La liberté d’expression est régulièrement brandie comme un étendard sacré, notamment par ceux qui la comprennent le moins. Ce n’est pas une surprise : défendre une liberté sans en saisir les contours, permet de se poser en garant de la morale universelle, en déblatérant de parfaits contre-sens.
C’est précisément ce que fait aujourd’hui l’administration trumpiste, et en particulier son vice-président J. D. Vance, en affirmant que l’Europe aurait sacrifié la liberté d’expression sur l’autel du politiquement correct et de la censure. Mais derrière ces grandes déclarations, on retrouve le même mépris habituel, typique de cette nouvelle vague réactionnaire maintenant au pouvoir (avec comme porte-étendards un Elon Musk et un Donald Trump avec leur vision du monde étroite et mercantile) : les États-Unis pensent pouvoir cracher à la gueule des Européens sous prétexte de défendre des valeurs qu’ils ne comprennent visiblement pas.
Une conception erronée de la liberté
La liberté d’expression, telle qu’elle est définie en Europe, n’a jamais consisté à pouvoir dire tout et n’importe quoi. Cette liberté trouve son origine dans les Lumières et a donné naissance à l’article 10 de la Convention Européenne des Droits de l’Homme, qui protège l’expression, mais pose aussi des limites “légitimes” pour préserver l’ordre public et les droits d’autrui.
Ce n’est pas une simple fantaisie, c’est une nécessité. Toute liberté doit être encadrée pour éviter qu’elle ne se transforme en un outil d’oppression. C’est précisément ce que J. D. Vance semble ne pas comprendre lorsqu’il affirme que l’Europe “réprime” l’expression. Ce qu’il appelle une répression est en réalité une protection : celle des individus contre les discours de haine, les appels à la violence et les idéologies destructrices.
Les États-Unis, donneurs de leçons ou amnésiques ?
Le vice-président américain s’indigne que des propos haineux soient poursuivis en justice en Allemagne, que des élections soient annulées en Roumanie pour cause d’ingérence Russe, ou que certaines plateformes en Europe modèrent plus strictement leurs contenus. Il y voit des menaces plus grandes que celles que feraient peser la Russie ou la Chine.
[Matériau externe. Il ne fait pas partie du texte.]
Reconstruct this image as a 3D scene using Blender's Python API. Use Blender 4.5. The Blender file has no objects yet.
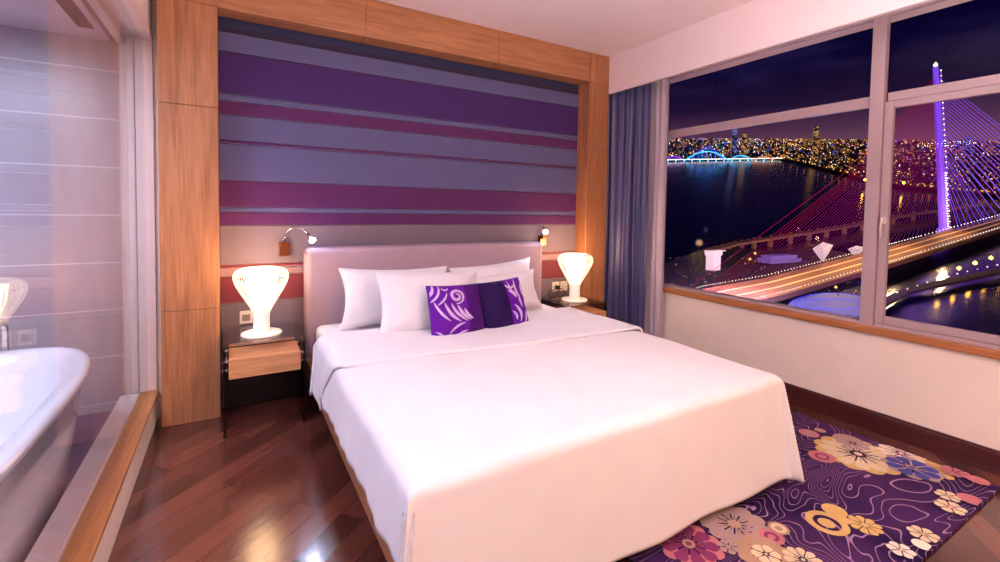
import bpy, bmesh, math, random
from mathutils import Vector, Matrix, noise
PI = math.pi
C = bpy.context.scene.collection
sc = bpy.context.scene
rnd = random.Random(7)

# ------------------------------------------------------------------ camera
H = 1.25
YAW, PITCH, ROLL, FPX, CX, CY = 0.528, -0.04, 0.0159, 459.82, 500.0, 227.585
_f = Vector((math.sin(YAW)*math.cos(PITCH), math.cos(YAW)*math.cos(PITCH), math.sin(PITCH)))
_r = Vector((math.cos(YAW), -math.sin(YAW), 0)); _u = _r.cross(_f)
_r, _u = math.cos(ROLL)*_r + math.sin(ROLL)*_u, -math.sin(ROLL)*_r + math.cos(ROLL)*_u
cam_data = bpy.data.cameras.new('camera'); cam = bpy.data.objects.new('camera', cam_data); C.objects.link(cam)
cam.matrix_world = Matrix(((_r.x, _u.x, -_f.x, 0), (_r.y, _u.y, -_f.y, 0), (_r.z, _u.z, -_f.z, H), (0, 0, 0, 1)))
cam_data.sensor_width = 36; cam_data.sensor_fit = 'HORIZONTAL'; cam_data.lens = FPX/1000*36
cam_data.shift_y = -(281 - CY)/1000; cam_data.clip_start = 0.02; cam_data.clip_end = 30000
sc.camera = cam
sc.view_settings.view_transform = 'Standard'; sc.view_settings.look = 'None'
sc.view_settings.gamma = 1; sc.view_settings.use_curve_mapping = False; sc.view_settings.exposure = 0

# ------------------------------------------------------------------ materials
def lin(c):
    return tuple(((v/255)/12.92 if v/255 <= 0.04045 else ((v/255+0.055)/1.055)**2.4) for v in c) + (1,)
def new_mat(name):
    m = bpy.data.materials.new(name); m.use_nodes = True
    nt = m.node_tree; b = nt.nodes['Principled BSDF']; return m, nt, b
def N(nt, t, **k):
    n = nt.nodes.new(t)
    for a, v in k.items():
        if a.startswith('i_'): n.inputs[a[2:].replace('_', ' ')].default_value = v
        else: setattr(n, a, v)
    return n
def plain(name, col, rough=.5, metal=0, bump=0, bscale=200, emit=None, es=0, vary=0.04, spec=.5, coat=0):
    m, nt, b = new_mat(name)
    b.inputs['Roughness'].default_value = rough; b.inputs['Metallic'].default_value = metal
    b.inputs['Specular IOR Level'].default_value = spec; b.inputs['Coat Weight'].default_value = coat
    tc = N(nt, 'ShaderNodeTexCoord')
    ns = N(nt, 'ShaderNodeTexNoise', i_Scale=6.0, i_Detail=4.0); nt.links.new(tc.outputs['Object'], ns.inputs['Vector'])
    rp = N(nt, 'ShaderNodeValToRGB')
    c = lin(col); rp.color_ramp.elements[0].color = tuple(v*(1-vary*2) for v in c[:3])+(1,); rp.color_ramp.elements[1].color = tuple(min(1, v*(1+vary*2)) for v in c[:3])+(1,)
    rp.color_ramp.elements[0].position = .3; rp.color_ramp.elements[1].position = .7
    nt.links.new(ns.outputs['Fac'], rp.inputs['Fac']); nt.links.new(rp.outputs['Color'], b.inputs['Base Color'])
    if bump:
        n2 = N(nt, 'ShaderNodeTexNoise', i_Scale=float(bscale), i_Detail=3.0); nt.links.new(tc.outputs['Object'], n2.inputs['Vector'])
        bp = N(nt, 'ShaderNodeBump', i_Strength=float(bump), i_Distance=0.002); nt.links.new(n2.outputs['Fac'], bp.inputs['Height']); nt.links.new(bp.outputs['Normal'], b.inputs['Normal'])
    if emit:
        b.inputs['Emission Color'].default_value = lin(emit); b.inputs['Emission Strength'].default_value = es
    return m
def emission(name, col, s):
    m = bpy.data.materials.new(name); m.use_nodes = True; nt = m.node_tree; nt.nodes.clear()
    e = N(nt, 'ShaderNodeEmission', i_Strength=float(s)); e.inputs['Color'].default_value = lin(col)
    o = N(nt, 'ShaderNodeOutputMaterial'); nt.links.new(e.outputs[0], o.inputs['Surface']); return m
def wood(name, c1, c2, axis=2, rough=.4, scale=1.0, streak=14):
    m, nt, b = new_mat(name); b.inputs['Roughness'].default_value = rough
    tc = N(nt, 'ShaderNodeTexCoord'); mp = N(nt, 'ShaderNodeMapping')
    s = [streak*scale]*3; s[axis] = .9*scale; mp.inputs['Scale'].default_value = s
    nt.links.new(tc.outputs['Object'], mp.inputs['Vector'])
    n1 = N(nt, 'ShaderNodeTexNoise', i_Scale=1.6, i_Detail=6.0, i_Roughness=.65, i_Distortion=.9); nt.links.new(mp.outputs[0], n1.inputs['Vector'])
    s2 = [110*scale]*3; s2[axis] = 4*scale
    mp2 = N(nt, 'ShaderNodeMapping'); mp2.inputs['Scale'].default_value = s2; nt.links.new(tc.outputs['Object'], mp2.inputs['Vector'])
    n2 = N(nt, 'ShaderNodeTexNoise', i_Scale=1.0, i_Detail=3.0); nt.links.new(mp2.outputs[0], n2.inputs['Vector'])
    mx = N(nt, 'ShaderNodeMix', data_type='FLOAT'); mx.inputs[0].default_value = .35
    nt.links.new(n1.outputs['Fac'], mx.inputs[2]); nt.links.new(n2.outputs['Fac'], mx.inputs[3])
    rp = N(nt, 'ShaderNodeValToRGB'); rp.color_ramp.elements[0].color = lin(c1); rp.color_ramp.elements[1].color = lin(c2)
    rp.color_ramp.elements[0].position = .36; rp.color_ramp.elements[1].position = .62
    nt.links.new(mx.outputs[0], rp.inputs['Fac']); nt.links.new(rp.outputs['Color'], b.inputs['Base Color'])
    bp = N(nt, 'ShaderNodeBump', i_Strength=.15, i_Distance=0.002); nt.links.new(n2.outputs['Fac'], bp.inputs['Height']); nt.links.new(bp.outputs['Normal'], b.inputs['Normal'])
    return m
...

Sérieusement ?
Comment peut-on dire cela en venant d’un pays où des livres sont interdits dans des écoles sous prétexte qu’ils abordent le racisme, l’esclavage ou l’homosexualité ? Où des professeurs risquent leur emploi s’ils osent parler de certaines réalités historiques ? Où les médias sont gangrenés par des milliardaires prêts à modeler l’opinion publique à leur guise ?
La liberté d’expression aux États-Unis n’a rien d’un modèle universel. Elle est surtout l’outil des plus puissants, utilisés pour faire taire ceux qui dérangent et amplifier les voix qui leur sont favorables. Alors avant de nous donner des leçons, peut-être que les États-Unis pourraient commencer par balayer devant leur propre porte.
Pourquoi interdire certains propos, c’est protéger la liberté
L’Europe interdit donc certains discours. Pourquoi ? C’est assez simple quand on prend le temps d’y penser : ce n’est pas pour limiter la liberté d’expression, mais pour la protéger. Oui, en Allemagne, la négation de l’Holocauste et l’apologie du nazisme sont interdites. Et c’est une excellente chose. Nous avons appris de l’histoire que certaines idéologies ne méritent pas d’être tolérées, car elles ne visent pas un débat d’idées, mais la destruction pure et simple de certains groupes humains.
La fameuse phrase « la liberté des uns s’arrête là où commence celle des autres » n’est pas un simple expression (Google me dit que c’est un aphorisme) : c’est un principe de société. La liberté n’est pas absolue et sans limite, mais elle doit être nuancée et encadrée avec la responsabilité qu’elle implique. Une société qui laisse proliférer des discours haineux au nom de la liberté d’expression finit toujours par en payer le prix.
Interdire certains propos, ce n’est pas censurer. C’est garantir que chacun puisse évoluer dans un espace où la parole n’est pas une arme de destruction.
Conclusion : une leçon de plus
Les Américains aiment donner des leçons, mais ils devraient se demander s’ils sont bien placés pour le faire. L’Europe a compris qu’une liberté sans limites mène à la domination des plus forts et à la destruction des plus vulnérables. Les États-Unis, eux, s’accrochent à une vision puérile où toute limite est perçue comme une menace. Ils se font parangons de progressisme, alors qu’ils sont en réalité dangereusement réactionnaire…
1 Comment
Constantin
Tu as raison. Ça me rappelle Popper et son argument qu’on a le droit de ne pas tolérer l’intolerant.